# [Exercise task]
Using the material below, print the line that contains "Model this scene", the line that contains "return (o[0], o[1], o[2], 1.0)", and every line in between, exactly and nothing else.

++++++++

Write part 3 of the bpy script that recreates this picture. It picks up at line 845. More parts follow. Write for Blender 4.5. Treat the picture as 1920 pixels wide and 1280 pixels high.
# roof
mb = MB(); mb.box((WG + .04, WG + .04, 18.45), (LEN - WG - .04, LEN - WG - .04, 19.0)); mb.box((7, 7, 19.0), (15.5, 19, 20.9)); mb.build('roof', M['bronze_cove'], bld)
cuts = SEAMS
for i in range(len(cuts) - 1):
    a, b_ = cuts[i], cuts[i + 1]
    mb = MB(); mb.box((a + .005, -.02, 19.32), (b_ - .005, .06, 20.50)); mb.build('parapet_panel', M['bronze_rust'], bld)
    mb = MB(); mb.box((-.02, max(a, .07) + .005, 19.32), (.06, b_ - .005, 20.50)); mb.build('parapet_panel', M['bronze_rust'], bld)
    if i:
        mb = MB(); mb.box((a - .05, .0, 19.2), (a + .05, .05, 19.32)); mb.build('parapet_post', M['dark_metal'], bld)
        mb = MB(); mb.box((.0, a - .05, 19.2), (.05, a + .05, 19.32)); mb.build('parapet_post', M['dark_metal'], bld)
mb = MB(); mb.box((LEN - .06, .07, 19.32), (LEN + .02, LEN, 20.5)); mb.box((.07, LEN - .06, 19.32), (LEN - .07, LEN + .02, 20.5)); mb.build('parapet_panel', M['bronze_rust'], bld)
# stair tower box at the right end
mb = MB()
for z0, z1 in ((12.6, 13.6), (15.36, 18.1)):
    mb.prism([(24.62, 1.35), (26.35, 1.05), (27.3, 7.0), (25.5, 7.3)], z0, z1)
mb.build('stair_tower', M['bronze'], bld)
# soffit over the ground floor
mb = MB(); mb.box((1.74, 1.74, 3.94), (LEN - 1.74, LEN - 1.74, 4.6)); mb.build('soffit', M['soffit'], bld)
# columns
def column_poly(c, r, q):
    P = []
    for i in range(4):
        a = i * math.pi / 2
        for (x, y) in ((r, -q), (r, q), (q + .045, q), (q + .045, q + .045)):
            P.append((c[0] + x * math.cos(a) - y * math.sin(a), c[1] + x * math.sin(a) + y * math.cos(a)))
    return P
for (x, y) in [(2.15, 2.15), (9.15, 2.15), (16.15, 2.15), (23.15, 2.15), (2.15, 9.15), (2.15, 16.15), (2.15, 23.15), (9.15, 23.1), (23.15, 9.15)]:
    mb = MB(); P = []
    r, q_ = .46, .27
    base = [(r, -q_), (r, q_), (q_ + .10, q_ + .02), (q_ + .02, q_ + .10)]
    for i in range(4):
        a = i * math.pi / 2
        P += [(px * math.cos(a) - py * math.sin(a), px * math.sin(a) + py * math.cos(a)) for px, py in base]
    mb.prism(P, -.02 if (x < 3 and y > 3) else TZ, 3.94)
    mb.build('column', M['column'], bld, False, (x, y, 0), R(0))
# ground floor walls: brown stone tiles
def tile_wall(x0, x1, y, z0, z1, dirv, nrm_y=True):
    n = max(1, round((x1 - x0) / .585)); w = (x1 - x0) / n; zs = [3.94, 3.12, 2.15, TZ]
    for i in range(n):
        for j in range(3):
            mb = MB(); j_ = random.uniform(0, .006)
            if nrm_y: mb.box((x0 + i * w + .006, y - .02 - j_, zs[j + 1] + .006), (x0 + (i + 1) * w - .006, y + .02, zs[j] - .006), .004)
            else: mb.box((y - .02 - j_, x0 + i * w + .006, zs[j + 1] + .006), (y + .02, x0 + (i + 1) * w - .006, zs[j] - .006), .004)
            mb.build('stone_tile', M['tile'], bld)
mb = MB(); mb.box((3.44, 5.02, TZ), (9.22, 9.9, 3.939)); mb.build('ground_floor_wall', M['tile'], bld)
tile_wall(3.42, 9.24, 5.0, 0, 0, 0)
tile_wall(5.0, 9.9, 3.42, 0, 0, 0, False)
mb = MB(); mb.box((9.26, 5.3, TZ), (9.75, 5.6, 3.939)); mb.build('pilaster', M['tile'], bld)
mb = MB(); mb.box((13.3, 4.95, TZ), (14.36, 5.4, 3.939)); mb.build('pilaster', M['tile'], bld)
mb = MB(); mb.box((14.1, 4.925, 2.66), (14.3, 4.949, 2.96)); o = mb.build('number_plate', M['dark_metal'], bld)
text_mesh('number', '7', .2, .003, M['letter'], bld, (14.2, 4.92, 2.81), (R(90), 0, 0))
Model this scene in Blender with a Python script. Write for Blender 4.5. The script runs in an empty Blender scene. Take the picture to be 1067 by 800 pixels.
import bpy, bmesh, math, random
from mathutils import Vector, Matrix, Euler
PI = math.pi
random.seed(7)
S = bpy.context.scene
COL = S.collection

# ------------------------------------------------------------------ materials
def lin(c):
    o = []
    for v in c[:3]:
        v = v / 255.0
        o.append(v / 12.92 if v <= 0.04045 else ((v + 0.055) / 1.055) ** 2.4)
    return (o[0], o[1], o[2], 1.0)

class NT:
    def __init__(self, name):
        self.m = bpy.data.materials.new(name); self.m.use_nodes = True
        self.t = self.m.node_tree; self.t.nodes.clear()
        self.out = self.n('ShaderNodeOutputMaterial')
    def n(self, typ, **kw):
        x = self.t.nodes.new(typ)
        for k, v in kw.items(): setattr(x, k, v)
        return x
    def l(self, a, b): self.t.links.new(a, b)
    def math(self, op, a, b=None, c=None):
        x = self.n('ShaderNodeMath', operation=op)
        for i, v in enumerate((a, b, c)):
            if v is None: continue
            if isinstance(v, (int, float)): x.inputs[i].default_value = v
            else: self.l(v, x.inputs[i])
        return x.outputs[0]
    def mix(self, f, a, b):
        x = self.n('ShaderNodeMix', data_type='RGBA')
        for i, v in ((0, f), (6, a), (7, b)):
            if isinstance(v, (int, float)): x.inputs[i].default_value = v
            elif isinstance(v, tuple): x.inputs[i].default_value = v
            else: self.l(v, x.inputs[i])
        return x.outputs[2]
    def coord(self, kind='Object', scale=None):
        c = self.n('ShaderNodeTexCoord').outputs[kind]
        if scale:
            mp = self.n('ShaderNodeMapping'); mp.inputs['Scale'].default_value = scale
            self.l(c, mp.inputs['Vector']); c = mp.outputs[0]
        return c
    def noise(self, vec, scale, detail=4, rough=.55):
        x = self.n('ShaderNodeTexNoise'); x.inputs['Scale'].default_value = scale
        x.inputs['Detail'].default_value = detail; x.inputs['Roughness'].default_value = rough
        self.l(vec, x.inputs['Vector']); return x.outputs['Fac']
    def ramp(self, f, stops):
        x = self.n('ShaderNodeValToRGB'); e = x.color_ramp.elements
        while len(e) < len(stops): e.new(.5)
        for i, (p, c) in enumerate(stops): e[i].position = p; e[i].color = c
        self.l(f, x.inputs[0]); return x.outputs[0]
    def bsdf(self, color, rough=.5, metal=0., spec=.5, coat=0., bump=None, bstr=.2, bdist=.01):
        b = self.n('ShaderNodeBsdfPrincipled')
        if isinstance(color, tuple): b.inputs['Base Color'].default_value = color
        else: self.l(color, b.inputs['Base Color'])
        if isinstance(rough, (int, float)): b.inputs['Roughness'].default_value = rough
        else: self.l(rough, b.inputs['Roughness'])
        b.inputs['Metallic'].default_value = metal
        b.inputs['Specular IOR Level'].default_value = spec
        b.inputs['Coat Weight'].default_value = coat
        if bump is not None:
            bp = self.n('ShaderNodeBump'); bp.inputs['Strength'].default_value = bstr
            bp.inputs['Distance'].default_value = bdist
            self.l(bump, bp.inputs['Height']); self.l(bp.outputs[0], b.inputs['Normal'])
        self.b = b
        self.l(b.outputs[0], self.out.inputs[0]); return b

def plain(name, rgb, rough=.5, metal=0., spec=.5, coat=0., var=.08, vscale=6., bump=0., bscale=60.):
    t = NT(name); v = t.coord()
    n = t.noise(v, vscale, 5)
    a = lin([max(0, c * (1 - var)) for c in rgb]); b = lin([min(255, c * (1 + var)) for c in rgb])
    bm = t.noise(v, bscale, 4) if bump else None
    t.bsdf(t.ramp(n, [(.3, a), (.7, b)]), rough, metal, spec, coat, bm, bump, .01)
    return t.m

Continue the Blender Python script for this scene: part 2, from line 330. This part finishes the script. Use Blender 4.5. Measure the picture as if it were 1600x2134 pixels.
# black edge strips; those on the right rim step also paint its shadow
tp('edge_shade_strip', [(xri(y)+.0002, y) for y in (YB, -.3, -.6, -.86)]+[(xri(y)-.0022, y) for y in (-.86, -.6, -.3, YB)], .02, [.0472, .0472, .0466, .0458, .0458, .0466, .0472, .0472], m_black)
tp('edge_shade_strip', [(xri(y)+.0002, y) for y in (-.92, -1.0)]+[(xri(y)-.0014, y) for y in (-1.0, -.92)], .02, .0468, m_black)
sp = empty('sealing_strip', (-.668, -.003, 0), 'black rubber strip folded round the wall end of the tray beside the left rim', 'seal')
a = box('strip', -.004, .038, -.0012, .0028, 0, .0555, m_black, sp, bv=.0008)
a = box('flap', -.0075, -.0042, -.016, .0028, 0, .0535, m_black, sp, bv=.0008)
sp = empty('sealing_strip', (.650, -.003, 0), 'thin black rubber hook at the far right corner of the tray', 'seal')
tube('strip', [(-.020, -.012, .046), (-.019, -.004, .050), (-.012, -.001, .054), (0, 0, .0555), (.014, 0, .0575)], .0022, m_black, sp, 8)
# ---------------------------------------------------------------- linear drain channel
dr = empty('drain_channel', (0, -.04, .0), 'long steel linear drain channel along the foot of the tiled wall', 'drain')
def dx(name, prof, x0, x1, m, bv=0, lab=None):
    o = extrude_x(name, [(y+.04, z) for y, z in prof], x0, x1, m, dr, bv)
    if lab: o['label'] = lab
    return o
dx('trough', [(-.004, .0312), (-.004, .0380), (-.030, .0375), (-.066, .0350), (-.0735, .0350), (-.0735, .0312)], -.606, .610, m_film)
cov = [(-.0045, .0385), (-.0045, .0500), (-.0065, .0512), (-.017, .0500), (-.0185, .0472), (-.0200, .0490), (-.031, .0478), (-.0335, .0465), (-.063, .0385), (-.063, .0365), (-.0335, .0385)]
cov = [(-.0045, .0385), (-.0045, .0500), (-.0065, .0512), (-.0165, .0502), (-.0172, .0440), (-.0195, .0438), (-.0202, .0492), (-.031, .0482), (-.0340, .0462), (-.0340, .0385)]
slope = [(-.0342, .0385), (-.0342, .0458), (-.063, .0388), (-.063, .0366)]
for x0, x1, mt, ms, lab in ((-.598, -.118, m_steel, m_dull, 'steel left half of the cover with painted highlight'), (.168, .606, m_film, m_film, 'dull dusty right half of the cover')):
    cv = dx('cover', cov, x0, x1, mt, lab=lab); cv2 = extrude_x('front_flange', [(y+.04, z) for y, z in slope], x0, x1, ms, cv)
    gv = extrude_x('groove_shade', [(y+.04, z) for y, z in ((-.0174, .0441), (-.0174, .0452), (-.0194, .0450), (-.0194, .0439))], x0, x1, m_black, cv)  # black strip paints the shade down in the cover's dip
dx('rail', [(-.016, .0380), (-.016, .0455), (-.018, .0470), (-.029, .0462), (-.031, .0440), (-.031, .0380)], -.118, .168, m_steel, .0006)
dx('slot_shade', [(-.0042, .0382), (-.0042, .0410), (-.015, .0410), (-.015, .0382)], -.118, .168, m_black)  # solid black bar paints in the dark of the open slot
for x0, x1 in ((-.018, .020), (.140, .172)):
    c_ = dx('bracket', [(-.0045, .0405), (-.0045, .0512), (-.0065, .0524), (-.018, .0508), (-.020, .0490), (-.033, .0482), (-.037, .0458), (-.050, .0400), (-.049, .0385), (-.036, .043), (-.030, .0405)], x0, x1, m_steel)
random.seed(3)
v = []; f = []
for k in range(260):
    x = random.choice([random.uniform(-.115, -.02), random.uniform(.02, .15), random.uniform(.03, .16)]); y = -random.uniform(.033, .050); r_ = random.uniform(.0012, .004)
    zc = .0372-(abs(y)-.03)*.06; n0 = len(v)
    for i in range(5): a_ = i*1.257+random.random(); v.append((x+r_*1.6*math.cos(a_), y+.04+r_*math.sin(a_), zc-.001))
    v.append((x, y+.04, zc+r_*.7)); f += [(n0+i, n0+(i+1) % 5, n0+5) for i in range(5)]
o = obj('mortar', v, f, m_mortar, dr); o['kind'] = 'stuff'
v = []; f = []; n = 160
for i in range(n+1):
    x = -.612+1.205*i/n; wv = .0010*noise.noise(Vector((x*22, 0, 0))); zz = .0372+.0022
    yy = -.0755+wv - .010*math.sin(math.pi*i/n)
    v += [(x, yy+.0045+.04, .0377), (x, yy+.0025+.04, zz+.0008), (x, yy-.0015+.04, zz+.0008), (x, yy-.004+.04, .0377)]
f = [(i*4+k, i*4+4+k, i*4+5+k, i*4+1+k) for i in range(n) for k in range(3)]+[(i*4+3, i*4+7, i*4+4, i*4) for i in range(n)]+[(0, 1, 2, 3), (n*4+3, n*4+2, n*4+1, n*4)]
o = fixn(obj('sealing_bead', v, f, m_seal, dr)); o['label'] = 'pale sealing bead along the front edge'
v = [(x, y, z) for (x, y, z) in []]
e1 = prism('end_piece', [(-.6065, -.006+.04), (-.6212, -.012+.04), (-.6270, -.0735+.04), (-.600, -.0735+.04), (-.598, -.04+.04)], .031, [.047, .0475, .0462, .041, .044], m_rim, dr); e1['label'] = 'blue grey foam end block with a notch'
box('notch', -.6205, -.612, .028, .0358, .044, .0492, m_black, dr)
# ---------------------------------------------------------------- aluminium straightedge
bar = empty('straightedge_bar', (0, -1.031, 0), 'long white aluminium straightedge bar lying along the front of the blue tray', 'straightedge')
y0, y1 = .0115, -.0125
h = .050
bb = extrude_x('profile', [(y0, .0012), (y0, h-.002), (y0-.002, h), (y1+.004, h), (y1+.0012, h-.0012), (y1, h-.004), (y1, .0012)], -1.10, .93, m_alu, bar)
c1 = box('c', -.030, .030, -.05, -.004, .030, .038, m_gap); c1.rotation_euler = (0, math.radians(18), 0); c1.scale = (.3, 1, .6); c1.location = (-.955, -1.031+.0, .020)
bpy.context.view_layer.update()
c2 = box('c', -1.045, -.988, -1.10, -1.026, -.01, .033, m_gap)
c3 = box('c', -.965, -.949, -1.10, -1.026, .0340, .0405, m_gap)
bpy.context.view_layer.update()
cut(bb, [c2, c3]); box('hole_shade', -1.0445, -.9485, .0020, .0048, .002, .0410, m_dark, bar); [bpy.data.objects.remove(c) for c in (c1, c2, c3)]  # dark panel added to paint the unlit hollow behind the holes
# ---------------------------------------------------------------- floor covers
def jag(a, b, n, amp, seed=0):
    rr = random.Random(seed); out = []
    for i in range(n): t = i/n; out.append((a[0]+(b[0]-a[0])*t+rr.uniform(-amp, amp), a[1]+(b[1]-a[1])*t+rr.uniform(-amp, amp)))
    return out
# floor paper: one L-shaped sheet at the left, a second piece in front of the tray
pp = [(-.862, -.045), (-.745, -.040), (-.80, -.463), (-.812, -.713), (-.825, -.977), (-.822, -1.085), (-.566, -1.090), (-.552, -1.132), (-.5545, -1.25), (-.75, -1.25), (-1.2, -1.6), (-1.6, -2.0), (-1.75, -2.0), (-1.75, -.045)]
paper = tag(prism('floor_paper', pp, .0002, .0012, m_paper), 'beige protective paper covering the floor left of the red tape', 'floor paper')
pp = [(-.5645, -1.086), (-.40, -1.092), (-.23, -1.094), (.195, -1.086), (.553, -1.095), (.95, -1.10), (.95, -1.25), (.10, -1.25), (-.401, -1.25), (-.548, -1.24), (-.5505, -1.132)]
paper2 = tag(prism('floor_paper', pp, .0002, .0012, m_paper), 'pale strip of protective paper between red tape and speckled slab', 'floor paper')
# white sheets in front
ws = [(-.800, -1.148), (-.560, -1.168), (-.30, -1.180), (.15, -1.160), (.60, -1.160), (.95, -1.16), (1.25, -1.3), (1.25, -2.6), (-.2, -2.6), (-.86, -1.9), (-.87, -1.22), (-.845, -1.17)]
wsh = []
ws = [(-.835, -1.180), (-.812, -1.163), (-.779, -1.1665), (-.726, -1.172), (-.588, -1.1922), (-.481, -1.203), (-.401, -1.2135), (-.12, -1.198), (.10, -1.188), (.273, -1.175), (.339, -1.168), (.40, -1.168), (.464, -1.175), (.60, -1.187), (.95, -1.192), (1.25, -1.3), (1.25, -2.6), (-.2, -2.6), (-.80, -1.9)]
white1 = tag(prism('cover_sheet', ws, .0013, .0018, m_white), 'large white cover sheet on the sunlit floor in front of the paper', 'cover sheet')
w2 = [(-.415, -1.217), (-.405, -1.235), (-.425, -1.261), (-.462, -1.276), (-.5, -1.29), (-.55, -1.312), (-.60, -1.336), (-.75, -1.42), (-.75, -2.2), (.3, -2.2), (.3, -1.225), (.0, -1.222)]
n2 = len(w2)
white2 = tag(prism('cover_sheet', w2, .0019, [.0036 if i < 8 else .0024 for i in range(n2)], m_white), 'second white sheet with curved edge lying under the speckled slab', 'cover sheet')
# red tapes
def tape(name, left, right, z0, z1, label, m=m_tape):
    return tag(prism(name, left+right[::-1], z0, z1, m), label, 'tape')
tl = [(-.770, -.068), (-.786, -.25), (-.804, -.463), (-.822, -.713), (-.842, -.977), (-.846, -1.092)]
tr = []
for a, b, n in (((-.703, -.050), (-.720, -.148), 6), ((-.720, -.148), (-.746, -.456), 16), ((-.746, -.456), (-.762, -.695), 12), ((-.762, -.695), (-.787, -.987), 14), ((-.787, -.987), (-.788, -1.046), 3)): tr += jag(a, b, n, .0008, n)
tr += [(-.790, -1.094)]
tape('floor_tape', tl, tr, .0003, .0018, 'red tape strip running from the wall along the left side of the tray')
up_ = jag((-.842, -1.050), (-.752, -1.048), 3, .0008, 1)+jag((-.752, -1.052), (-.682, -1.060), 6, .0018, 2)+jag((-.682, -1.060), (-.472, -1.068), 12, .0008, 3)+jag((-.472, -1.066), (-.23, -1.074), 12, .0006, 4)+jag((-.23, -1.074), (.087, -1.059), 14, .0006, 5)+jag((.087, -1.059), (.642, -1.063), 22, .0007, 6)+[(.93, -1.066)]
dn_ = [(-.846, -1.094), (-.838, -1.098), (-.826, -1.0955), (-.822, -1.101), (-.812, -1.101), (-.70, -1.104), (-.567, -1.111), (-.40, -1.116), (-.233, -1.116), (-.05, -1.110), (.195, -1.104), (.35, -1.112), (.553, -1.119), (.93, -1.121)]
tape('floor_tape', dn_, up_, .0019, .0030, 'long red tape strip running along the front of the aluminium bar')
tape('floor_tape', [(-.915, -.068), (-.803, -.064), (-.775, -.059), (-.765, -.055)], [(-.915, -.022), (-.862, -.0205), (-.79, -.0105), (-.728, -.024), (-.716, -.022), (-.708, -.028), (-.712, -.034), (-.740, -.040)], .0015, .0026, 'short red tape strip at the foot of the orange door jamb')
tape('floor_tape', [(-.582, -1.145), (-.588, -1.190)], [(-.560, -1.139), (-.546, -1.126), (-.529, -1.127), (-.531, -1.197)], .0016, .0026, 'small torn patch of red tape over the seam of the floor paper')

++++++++

# [The result]
Model this scene in Blender with a Python script. Write for Blender 4.5. The script runs in an empty Blender scene. Take the picture to be 1067 by 800 pixels.
import bpy, bmesh, math, random
from mathutils import Vector, Matrix, Euler
PI = math.pi
random.seed(7)
S = bpy.context.scene
COL = S.collection

# ------------------------------------------------------------------ materials
def lin(c):
    o = []
    for v in c[:3]:
        v = v / 255.0
        o.append(v / 12.92 if v <= 0.04045 else ((v + 0.055) / 1.055) ** 2.4)
    return (o[0], o[1], o[2], 1.0)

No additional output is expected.